However, it doesn't explain how they (with no facilities in direct control) can suffer from an agricultural blight, while other system factions (including controlling faction) do not. What kind of blight is this?
I think there's an expectation here that the BGS is far less high-level and abstract than it actually is. What ownership of assets means, what influence is, what status effects mean, etc. has a lot of potential detail that isn't defined (and wouldn't necessarily be particularly relevant to flying a spaceship if it was)
It's obvious - especially in the high population systems - that there must be thousands of settlements and facilities not visible from our view (whether on non-landable planets or just too small to consider) simply to fit everyone on the population number in.
Similarly just because the economy is listed as Extraction doesn't mean that there is absolutely no local food production whatsoever - just that the system needs more food than it can purely produce locally. Likewise many non-Extraction systems you can see mining going on in their ring systems - just not at an intensity that means they don't have to import it.
(A lot of this abstraction is of course essential for gameplay purposes - in the real world, economic effects like booms and busts, conflicts like wars and elections take place over months or years rather than a week. Speeding it up to a pace that makes for any sort of gameplay means agreeing not to ask too many questions about certain "realism" aspects of it...)

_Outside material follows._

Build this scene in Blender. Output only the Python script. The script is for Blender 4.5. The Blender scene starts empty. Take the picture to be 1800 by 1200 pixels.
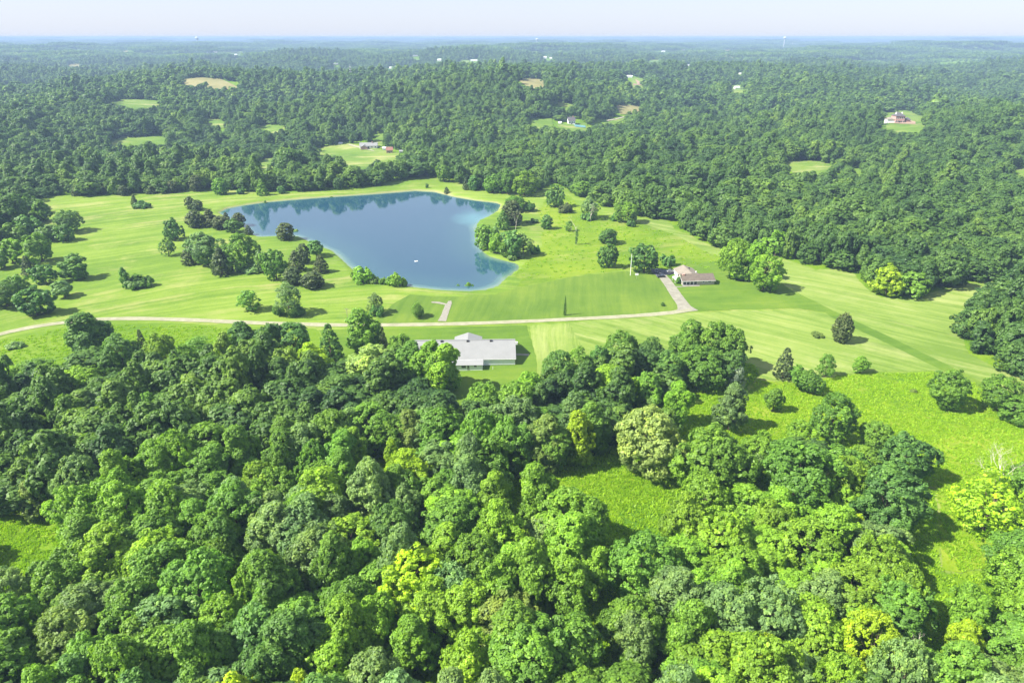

Ian sums it up far more succinctly than i could.
There's a lot of "missing detail" in the BGS, and so it's literally a "fill the blanks" exercise.
Extraction economies take fruit and veg as am import. Presumably that gets sold to organisational entities which act as distributors, who generate that market demand, with the facility controller taking import tariffs etc. which is how that generates influence for the controller.
Those distributors comprise aspects of the factions. It's not unreasonable to think that a non controlling faction could take receipt of blighted fruit and veg, which affects other stocks within that distributor, while remaining sufficiently separated from other distributors, shielding them (And by extension, other factions) from similar blight problems.
Ian also hits a good point with food manufacturing. Grain is also an import... but I'll almost certain individuals on a station just buy grain and eat it... it would get used to product flour, and subsequently bread or other grain based products. If an import shipment of grain was blighted, and it spread to other organic products, it'd be disastrous.
The next question based on that would be "but why doesn't other factions suffer blight if i sell them blighted goods?"... well, because the blight is known, as well as the origin of the goods, and so they can quarantine those goods until they can deal with the blighted stock.
This is all just blank filling, and not codified I the game, just one interpretation.